### Task prompt:
Take the records below and print them verbatim up to and including the line that carries "bm.faces.new(lo[::-1]); bm.faces.new(hi)".

### Supplied entries:
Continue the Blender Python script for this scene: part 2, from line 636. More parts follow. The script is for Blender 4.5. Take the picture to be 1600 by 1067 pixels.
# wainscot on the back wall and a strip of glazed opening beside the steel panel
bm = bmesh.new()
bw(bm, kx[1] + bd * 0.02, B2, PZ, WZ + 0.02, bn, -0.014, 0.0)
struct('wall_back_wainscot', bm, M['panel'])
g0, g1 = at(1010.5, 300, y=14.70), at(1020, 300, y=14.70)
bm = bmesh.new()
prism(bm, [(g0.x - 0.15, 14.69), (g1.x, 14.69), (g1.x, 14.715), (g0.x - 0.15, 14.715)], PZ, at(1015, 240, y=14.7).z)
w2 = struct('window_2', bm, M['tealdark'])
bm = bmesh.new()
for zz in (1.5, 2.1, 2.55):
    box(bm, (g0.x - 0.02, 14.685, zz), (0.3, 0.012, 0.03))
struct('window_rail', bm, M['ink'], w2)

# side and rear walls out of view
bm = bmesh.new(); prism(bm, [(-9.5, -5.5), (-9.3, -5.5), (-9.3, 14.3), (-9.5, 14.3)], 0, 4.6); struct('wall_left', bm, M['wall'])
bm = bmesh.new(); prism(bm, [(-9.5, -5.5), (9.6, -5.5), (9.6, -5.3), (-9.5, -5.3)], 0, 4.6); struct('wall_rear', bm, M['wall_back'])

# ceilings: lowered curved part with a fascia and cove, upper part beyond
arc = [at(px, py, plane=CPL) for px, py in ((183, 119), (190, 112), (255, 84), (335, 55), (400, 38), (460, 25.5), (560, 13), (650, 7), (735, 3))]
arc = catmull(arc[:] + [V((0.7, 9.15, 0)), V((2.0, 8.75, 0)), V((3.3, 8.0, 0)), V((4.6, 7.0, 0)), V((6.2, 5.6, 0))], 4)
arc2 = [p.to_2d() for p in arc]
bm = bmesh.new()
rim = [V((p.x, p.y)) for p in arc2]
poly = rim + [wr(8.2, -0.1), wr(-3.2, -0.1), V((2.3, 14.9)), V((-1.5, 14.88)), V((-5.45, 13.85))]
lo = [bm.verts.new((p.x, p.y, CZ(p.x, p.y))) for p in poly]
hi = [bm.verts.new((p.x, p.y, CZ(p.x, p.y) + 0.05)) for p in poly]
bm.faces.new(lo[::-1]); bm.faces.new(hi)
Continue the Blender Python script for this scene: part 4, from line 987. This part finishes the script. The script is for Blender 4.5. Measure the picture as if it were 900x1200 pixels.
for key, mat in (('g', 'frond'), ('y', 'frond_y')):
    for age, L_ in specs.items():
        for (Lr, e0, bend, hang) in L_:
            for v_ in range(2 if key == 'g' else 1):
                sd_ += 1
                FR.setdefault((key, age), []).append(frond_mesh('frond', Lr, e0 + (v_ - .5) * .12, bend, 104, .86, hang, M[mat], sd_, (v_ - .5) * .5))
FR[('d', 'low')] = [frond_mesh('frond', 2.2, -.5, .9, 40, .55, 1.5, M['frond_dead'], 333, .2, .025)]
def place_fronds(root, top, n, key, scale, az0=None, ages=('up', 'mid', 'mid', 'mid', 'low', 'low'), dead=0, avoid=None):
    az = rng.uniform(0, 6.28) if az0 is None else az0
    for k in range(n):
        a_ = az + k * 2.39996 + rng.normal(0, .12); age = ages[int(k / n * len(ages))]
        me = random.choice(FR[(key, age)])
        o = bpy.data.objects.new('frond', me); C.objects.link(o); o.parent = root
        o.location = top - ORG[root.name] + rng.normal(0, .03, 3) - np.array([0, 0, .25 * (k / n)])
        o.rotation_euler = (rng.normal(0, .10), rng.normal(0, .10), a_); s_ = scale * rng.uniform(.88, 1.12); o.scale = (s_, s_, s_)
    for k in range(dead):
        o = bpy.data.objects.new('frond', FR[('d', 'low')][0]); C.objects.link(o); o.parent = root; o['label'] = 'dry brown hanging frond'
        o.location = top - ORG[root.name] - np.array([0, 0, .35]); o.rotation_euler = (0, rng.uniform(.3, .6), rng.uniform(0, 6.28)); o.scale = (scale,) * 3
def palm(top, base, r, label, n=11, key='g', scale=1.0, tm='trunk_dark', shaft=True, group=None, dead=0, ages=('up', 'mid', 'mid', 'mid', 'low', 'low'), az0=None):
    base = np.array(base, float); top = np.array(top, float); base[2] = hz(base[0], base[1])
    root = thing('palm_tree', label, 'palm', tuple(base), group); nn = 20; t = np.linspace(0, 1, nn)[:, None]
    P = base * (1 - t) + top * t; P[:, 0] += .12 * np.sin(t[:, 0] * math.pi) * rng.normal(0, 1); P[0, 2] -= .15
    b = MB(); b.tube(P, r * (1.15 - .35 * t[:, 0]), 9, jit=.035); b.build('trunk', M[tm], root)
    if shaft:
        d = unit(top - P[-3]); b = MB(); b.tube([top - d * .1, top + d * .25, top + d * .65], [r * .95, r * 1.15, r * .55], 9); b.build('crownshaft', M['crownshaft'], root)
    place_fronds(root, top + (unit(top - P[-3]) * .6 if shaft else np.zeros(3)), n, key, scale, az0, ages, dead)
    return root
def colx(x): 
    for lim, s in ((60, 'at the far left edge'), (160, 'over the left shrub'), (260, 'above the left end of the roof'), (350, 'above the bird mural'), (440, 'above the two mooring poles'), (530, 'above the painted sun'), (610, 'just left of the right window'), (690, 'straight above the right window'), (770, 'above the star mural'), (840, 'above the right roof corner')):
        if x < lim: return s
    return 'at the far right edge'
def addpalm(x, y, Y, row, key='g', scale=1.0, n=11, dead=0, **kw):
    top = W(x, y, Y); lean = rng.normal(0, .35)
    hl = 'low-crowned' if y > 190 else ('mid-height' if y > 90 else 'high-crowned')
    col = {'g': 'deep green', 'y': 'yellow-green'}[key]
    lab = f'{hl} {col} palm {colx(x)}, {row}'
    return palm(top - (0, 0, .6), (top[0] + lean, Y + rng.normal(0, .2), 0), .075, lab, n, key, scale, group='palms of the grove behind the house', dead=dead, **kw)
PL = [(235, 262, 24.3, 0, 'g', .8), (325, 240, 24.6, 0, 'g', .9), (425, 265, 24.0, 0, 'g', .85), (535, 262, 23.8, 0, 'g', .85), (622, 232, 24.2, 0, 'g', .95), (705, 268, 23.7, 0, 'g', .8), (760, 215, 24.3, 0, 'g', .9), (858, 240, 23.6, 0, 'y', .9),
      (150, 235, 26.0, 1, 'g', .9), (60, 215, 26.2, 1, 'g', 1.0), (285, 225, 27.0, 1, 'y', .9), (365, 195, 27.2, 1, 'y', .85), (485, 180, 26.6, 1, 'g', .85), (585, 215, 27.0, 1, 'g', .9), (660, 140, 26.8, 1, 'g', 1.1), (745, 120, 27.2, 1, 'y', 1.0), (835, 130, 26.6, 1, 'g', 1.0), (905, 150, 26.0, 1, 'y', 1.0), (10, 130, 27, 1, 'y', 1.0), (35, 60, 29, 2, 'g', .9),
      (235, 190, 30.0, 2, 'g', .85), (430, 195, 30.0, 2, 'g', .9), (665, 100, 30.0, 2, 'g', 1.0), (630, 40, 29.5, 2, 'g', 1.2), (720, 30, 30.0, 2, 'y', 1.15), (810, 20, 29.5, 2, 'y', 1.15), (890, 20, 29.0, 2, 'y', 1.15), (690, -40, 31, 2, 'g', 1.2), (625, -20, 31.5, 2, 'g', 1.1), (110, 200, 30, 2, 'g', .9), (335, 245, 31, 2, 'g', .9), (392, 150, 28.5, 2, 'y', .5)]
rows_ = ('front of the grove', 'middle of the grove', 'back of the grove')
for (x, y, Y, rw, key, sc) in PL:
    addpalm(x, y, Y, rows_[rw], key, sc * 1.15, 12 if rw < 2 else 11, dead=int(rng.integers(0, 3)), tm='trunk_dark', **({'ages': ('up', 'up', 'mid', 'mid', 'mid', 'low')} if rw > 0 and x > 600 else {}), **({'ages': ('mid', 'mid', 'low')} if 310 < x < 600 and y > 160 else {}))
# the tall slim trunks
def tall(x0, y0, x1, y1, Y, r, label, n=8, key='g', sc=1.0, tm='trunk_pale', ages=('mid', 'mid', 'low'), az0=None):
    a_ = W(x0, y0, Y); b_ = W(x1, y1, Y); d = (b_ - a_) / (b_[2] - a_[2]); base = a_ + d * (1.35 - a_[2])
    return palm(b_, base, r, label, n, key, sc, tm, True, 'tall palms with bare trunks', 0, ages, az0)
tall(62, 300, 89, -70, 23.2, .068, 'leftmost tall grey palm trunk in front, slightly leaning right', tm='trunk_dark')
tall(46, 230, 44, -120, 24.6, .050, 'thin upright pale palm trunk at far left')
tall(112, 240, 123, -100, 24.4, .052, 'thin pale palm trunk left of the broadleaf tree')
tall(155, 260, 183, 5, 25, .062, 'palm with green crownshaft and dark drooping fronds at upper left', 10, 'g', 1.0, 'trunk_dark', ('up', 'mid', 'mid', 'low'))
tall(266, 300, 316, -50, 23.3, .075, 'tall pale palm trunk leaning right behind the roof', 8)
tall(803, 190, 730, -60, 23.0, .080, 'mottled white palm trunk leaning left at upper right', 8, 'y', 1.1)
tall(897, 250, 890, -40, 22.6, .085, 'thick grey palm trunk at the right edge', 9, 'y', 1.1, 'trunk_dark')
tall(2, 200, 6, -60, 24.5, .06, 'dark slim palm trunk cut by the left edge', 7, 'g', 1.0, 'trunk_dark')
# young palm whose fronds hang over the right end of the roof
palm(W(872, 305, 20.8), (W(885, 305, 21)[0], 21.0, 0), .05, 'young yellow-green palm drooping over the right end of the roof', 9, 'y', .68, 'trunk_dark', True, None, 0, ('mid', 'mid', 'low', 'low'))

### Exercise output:
Continue the Blender Python script for this scene: part 2, from line 636. More parts follow. The script is for Blender 4.5. Take the picture to be 1600 by 1067 pixels.
# wainscot on the back wall and a strip of glazed opening beside the steel panel
bm = bmesh.new()
bw(bm, kx[1] + bd * 0.02, B2, PZ, WZ + 0.02, bn, -0.014, 0.0)
struct('wall_back_wainscot', bm, M['panel'])
g0, g1 = at(1010.5, 300, y=14.70), at(1020, 300, y=14.70)
bm = bmesh.new()
prism(bm, [(g0.x - 0.15, 14.69), (g1.x, 14.69), (g1.x, 14.715), (g0.x - 0.15, 14.715)], PZ, at(1015, 240, y=14.7).z)
w2 = struct('window_2', bm, M['tealdark'])
bm = bmesh.new()
for zz in (1.5, 2.1, 2.55):
    box(bm, (g0.x - 0.02, 14.685, zz), (0.3, 0.012, 0.03))
struct('window_rail', bm, M['ink'], w2)

# side and rear walls out of view
bm = bmesh.new(); prism(bm, [(-9.5, -5.5), (-9.3, -5.5), (-9.3, 14.3), (-9.5, 14.3)], 0, 4.6); struct('wall_left', bm, M['wall'])
bm = bmesh.new(); prism(bm, [(-9.5, -5.5), (9.6, -5.5), (9.6, -5.3), (-9.5, -5.3)], 0, 4.6); struct('wall_rear', bm, M['wall_back'])

# ceilings: lowered curved part with a fascia and cove, upper part beyond
arc = [at(px, py, plane=CPL) for px, py in ((183, 119), (190, 112), (255, 84), (335, 55), (400, 38), (460, 25.5), (560, 13), (650, 7), (735, 3))]
arc = catmull(arc[:] + [V((0.7, 9.15, 0)), V((2.0, 8.75, 0)), V((3.3, 8.0, 0)), V((4.6, 7.0, 0)), V((6.2, 5.6, 0))], 4)
arc2 = [p.to_2d() for p in arc]
bm = bmesh.new()
rim = [V((p.x, p.y)) for p in arc2]
poly = rim + [wr(8.2, -0.1), wr(-3.2, -0.1), V((2.3, 14.9)), V((-1.5, 14.88)), V((-5.45, 13.85))]
lo = [bm.verts.new((p.x, p.y, CZ(p.x, p.y))) for p in poly]
hi = [bm.verts.new((p.x, p.y, CZ(p.x, p.y) + 0.05)) for p in poly]
bm.faces.new(lo[::-1]); bm.faces.new(hi)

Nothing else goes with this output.